Monday, 06/07/2010 6:46:39 AM

Monday, June 07, 2010 6:46:39 AM

Post# of 10457
Drone flights begin over U.S.-Mexico border
Posted 06/05/2010

Customs plane is piloted from Arizona location
By GARY MARTIN
SAN ANTONIO EXPRESS-NEWS
June 5, 2010, 7:44AM

WASHINGTON — An unmanned aerial vehicle made its first surveillance flight this week along the U.S.-Mexico border in West Texas and began gathering intelligence for federal, state and local law enforcement agencies, officials said Friday.

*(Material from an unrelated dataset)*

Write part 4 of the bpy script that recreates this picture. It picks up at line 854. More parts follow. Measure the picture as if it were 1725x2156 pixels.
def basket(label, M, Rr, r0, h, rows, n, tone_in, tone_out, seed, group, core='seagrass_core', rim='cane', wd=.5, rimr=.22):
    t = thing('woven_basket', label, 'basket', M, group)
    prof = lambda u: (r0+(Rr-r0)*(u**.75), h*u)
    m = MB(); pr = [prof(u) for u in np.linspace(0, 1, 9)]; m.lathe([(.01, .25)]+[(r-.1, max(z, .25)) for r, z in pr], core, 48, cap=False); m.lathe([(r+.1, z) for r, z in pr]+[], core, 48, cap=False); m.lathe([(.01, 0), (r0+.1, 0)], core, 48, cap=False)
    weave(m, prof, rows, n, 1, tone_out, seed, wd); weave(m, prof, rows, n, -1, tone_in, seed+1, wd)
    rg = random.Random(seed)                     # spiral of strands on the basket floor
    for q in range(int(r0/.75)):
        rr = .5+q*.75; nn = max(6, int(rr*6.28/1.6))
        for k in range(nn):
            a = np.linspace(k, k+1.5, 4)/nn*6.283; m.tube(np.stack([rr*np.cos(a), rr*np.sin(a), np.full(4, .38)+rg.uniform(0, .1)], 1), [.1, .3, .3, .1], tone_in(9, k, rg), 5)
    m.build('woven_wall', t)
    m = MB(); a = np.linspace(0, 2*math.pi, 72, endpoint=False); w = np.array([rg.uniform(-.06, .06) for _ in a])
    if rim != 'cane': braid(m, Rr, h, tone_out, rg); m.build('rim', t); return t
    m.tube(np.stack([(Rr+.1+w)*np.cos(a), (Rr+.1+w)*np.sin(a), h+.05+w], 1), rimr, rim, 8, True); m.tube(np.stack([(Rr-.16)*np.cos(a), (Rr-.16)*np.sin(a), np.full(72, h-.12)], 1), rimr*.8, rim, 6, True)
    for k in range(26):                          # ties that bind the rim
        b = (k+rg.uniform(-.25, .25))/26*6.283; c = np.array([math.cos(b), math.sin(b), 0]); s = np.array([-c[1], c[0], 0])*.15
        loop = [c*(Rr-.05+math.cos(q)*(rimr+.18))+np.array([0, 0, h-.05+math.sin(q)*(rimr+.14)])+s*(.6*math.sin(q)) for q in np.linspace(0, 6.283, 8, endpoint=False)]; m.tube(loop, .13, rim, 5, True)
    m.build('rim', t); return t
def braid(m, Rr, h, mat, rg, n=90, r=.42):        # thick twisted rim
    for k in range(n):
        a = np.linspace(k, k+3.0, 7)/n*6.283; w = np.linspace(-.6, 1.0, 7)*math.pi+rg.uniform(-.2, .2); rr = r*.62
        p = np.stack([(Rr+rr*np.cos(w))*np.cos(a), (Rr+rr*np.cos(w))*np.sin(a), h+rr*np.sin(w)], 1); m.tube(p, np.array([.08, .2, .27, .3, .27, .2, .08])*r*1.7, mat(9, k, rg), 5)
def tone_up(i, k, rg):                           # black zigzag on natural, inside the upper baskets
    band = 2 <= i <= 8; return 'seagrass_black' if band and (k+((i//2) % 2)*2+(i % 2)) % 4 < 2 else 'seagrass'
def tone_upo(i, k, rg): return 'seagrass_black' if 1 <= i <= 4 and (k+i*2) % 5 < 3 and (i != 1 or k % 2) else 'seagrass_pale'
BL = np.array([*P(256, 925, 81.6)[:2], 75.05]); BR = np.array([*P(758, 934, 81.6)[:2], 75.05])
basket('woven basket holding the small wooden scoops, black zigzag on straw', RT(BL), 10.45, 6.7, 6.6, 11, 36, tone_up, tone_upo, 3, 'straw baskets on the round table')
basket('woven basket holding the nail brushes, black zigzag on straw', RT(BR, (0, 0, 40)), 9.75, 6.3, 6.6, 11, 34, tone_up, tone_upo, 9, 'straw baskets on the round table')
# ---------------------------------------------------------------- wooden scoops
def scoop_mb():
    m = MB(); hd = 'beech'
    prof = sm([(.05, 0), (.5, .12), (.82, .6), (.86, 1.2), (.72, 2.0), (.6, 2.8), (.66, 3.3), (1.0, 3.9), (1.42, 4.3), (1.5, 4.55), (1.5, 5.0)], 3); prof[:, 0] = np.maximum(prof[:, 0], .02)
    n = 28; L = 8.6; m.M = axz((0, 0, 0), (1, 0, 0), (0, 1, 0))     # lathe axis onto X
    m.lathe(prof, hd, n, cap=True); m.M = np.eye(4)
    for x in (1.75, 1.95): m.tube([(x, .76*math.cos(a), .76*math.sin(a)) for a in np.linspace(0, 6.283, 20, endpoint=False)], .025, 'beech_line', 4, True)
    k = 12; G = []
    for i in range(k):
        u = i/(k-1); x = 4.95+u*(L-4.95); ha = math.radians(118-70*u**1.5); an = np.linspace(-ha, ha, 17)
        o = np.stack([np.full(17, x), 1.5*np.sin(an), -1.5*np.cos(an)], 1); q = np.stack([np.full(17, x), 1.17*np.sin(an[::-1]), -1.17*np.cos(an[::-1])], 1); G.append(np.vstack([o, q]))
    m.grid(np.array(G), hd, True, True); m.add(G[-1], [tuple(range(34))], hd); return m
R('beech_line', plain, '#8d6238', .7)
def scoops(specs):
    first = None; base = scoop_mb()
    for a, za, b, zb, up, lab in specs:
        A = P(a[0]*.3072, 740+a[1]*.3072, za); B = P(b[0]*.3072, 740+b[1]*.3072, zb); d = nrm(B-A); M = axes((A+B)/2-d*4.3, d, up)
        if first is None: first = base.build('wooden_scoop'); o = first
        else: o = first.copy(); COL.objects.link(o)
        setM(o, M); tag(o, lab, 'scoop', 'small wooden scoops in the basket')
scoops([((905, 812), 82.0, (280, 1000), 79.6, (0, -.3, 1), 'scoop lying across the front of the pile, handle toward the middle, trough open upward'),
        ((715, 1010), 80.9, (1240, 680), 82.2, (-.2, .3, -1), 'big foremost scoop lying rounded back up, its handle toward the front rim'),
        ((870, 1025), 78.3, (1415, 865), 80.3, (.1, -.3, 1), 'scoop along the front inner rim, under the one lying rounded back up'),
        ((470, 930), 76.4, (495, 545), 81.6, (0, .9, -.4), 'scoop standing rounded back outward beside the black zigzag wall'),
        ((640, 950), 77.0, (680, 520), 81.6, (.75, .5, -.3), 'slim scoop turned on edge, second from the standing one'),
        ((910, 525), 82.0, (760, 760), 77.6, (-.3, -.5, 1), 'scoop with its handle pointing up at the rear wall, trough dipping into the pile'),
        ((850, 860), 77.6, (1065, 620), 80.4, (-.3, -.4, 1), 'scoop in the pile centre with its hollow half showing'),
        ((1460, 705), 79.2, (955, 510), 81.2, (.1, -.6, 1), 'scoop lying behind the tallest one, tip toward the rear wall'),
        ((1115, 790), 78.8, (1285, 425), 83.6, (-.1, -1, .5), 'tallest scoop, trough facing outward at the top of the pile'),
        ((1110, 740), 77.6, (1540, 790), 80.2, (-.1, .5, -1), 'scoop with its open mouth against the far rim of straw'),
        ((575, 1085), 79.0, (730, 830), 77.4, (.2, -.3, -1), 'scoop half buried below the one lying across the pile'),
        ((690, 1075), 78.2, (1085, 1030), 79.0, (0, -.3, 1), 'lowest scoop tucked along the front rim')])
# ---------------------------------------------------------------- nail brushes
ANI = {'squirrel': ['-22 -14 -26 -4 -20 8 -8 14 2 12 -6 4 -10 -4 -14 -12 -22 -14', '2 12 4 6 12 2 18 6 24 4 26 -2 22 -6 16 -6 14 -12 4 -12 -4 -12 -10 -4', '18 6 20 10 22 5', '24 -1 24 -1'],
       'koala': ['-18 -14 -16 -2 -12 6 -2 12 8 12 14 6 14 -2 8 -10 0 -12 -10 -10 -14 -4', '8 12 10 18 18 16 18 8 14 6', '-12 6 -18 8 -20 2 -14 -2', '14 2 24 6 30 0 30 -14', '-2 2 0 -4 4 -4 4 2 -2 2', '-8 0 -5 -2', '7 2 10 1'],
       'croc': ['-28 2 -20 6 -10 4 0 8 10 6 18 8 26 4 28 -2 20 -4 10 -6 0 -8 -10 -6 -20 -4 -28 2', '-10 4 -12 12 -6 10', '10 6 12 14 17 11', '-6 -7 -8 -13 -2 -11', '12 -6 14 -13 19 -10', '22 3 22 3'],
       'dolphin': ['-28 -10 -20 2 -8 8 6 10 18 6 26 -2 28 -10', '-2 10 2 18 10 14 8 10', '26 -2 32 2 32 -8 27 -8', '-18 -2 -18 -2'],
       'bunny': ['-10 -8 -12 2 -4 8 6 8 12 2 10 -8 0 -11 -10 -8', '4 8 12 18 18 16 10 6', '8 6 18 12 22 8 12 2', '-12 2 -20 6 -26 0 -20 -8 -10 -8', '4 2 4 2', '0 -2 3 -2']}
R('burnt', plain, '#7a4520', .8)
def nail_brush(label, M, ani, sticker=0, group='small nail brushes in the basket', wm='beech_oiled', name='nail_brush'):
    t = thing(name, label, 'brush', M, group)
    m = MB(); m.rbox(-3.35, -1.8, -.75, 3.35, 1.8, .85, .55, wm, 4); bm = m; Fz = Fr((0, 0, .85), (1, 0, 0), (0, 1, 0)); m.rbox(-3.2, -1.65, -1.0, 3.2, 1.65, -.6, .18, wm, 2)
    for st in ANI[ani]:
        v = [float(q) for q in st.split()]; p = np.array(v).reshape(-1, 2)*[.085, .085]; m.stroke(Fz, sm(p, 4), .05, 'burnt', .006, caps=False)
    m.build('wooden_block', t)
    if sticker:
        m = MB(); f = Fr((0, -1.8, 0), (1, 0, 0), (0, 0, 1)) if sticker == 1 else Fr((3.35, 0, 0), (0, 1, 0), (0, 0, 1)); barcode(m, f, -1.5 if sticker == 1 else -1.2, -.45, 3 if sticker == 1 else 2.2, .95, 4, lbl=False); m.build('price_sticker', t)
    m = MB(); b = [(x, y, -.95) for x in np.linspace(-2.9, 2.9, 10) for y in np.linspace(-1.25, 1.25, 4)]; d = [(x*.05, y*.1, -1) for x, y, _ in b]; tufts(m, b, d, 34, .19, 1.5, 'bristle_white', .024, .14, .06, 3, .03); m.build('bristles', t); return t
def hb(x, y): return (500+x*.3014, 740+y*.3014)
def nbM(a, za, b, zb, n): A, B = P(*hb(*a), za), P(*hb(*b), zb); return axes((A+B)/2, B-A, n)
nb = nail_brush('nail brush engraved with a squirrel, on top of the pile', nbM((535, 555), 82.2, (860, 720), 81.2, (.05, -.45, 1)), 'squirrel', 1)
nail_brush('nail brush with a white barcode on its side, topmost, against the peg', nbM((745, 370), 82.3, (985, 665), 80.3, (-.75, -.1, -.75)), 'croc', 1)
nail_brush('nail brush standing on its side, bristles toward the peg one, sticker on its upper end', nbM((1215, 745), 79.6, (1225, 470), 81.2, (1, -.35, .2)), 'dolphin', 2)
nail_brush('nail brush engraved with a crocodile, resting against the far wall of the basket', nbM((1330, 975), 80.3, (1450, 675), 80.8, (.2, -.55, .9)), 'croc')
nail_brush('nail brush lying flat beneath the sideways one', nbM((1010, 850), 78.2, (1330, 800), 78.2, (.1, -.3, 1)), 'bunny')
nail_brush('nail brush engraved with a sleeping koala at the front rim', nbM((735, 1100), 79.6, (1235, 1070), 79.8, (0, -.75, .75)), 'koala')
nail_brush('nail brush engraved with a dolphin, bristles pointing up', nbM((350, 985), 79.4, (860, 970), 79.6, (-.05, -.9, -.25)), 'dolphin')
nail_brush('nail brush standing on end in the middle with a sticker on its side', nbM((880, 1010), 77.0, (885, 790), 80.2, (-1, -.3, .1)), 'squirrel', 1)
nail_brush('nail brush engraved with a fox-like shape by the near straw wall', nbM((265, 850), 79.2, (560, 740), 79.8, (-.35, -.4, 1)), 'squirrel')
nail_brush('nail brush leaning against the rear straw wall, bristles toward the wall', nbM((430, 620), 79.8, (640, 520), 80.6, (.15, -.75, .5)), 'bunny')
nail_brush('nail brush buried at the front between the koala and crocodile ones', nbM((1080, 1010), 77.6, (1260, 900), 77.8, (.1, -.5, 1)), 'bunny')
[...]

Texas lawmakers said the beginning of UVA, or “drone,” flights over the border region advances state security as violence continues in Mexico due to warring drug cartels.
Second drone sought

“By putting eyes in the sky along the Rio Grande, we will gather real-time intelligence,” said Rep. Henry Cuellar, D-Laredo.

The Department of Homeland Security told lawmakers about the flight.

Cuellar, chairman of the House Homeland Security subcommittee on border affairs, said a U.S. Customs and Border Protection application is before the Federal Aviation Administration for another drone to fly over the Lower Rio Grande Valley.

Sen. Kay Bailey Hutchison, R-Texas, has urged FAA Administrator Randolph Babbitt to quickly approve the application for drone surveillance flights in the southern reaches of the state.

“We are working hard to make round-the-clock surveillance the standard for all 2,000 miles of the U.S.-Mexico border,” Hutchison said.

FAA officials approved Customs to begin drone flights over West Texas onTuesday, and the first flight was launched that day in Arizona on a course over El Paso and the Big Bend region.

Customs has three drones at its operations center in Sierra Vista, Ariz. Two other Predator B UVAs are stationed in Grand Forks, N.D., for surveillance flights along the northern U.S. border.
Extensive range

If the application receives FAA approval, the craft would be located in Corpus Christi, where it also could fly surveillance missions over the Gulf of Mexico as far east as Louisiana.

The remotely piloted Predator B drones cost about $4.5 million each, are the size of small aircraft and can fly at altitudes used by commercial passenger jets. The drones are made by General Atomics Aeronautical.

Military versions of the aircraft are able to carry up to six warheads.